Every ounce of unique skill is needed when tons are involved. The crane’s capacity is 17.6, though when the trolley moves along the jib to the farthest pick at street level, the load can’t exceed 9,000 pounds.

But operators don’t work alone. They rely on help, especially when lowering their loads blindly into tight spots. Riggers on the ground radio instructions, guiding lifts, and through teamwork jobs get done smoothly and safely.

“These guys have started on small machines and worked their way up to these (cranes), but every crane on a job site requires constant attention and discipline, communication with those around you and qualified individuals on the ground directing you,” Gunnett said.
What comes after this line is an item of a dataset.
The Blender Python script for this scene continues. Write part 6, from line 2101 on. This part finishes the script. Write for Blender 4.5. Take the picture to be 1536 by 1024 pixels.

“There is never an easy day or job when you’re swinging materials around people. These guys have respect for what it is they are in charge of, and the guys on the ground trust them.”

In general, crane operators are a select bunch, with extensive training and experience behind them. Those atop tower cranes literally take it to a new level: the cream of the crop or, in Gunnett’s words, “a crane operator and then some.”

That’s why he considers himself fortunate to have two keeping a giant turning and a structure rising.

“He’s one of the most critical guys on the job,” Gunnett said. “If he doesn’t come in, I have to bring in the second guy. If he can’t come in, the job shuts down.”

On behalf of all middle-aged Lego fans, please don’t let that happen. We don’t want to miss the show.